Today, here is a very simple and undeniable logic to consider: What is generally called “normal” by just about any common definition, is in fact causing a climate crisis, and countless other environmental disasters. I’m not saying all that is called “normal,” is bad, just that one of the worst spiritual illnesses to ever visit our planet Earth has that name: Normal.

Throughout human history, respected thought leaders such as Socrates have said the pursuit of wisdom begins by recognizing that none of us has a grip on reality, that we all know nothing with certainty. And now, the scientific jury is back, the evidence has been rationally considered, and the logic is irrefutable: Socrates was right. What is called “normal” may be guilty of Gaia-cide, the shredding of our precious planet’s web of life.

That’s why I have been saying that the slogan of the mad movement ought to be, “We are the 100 percent.”

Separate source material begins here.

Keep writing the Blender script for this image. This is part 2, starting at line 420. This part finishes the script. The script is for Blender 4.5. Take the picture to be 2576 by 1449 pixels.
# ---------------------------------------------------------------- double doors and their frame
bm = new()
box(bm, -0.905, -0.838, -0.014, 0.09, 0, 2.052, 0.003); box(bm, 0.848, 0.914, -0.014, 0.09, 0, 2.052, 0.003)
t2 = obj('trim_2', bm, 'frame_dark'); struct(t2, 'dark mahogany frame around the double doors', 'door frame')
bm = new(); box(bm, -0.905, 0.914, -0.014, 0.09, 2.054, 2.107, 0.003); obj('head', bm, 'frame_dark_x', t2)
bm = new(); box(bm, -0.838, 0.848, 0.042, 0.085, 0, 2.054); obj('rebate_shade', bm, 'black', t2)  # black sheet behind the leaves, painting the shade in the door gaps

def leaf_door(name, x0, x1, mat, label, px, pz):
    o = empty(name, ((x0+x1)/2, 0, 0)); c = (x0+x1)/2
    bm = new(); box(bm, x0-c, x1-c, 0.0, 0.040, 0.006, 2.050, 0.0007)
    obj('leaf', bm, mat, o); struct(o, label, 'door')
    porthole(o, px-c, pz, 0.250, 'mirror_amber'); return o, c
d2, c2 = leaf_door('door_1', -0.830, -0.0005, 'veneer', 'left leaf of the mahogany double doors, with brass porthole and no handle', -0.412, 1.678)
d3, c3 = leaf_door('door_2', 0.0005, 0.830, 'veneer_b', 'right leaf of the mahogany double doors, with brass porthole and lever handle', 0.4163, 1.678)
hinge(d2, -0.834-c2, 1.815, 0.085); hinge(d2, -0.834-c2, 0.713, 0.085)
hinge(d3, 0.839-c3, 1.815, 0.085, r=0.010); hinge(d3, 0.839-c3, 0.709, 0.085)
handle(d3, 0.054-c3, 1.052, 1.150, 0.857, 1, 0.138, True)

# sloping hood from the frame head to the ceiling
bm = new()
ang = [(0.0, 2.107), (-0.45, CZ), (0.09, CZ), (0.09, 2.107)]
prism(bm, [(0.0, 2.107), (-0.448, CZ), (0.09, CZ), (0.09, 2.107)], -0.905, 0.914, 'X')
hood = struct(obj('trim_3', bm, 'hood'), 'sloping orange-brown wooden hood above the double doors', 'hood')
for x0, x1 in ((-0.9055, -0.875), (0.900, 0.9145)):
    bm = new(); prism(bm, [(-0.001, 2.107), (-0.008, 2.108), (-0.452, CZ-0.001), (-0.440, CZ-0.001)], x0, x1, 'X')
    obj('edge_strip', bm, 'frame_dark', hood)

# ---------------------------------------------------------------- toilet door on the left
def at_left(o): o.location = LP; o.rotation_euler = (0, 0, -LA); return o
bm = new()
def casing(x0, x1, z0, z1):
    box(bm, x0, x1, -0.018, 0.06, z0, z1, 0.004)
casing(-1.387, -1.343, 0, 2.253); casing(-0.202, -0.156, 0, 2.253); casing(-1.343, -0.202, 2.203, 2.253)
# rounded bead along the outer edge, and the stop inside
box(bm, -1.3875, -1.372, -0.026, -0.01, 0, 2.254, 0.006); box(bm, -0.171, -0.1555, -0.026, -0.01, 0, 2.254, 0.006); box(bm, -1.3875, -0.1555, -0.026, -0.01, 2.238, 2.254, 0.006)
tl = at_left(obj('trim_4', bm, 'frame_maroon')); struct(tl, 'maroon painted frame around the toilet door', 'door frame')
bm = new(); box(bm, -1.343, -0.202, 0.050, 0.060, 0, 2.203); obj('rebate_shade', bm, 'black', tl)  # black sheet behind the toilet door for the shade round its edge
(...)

So yes, when Patch and Carl and I navigate a crowded path of the Oregon Country Fair, bullhorn in hand, with Patch following his fish, and Carl prancing around in his pink tutu… Yes, it may look a tiny bit irrational. But logic is one of the strands motivating us, the logic that MLK brought to us all many times when he called for the International Association for the Advancement of Creative Maladjustment. (IAACM).

Please take the next logical step, and ask yourself: “How can I best exercise my own leadership in the IAACM?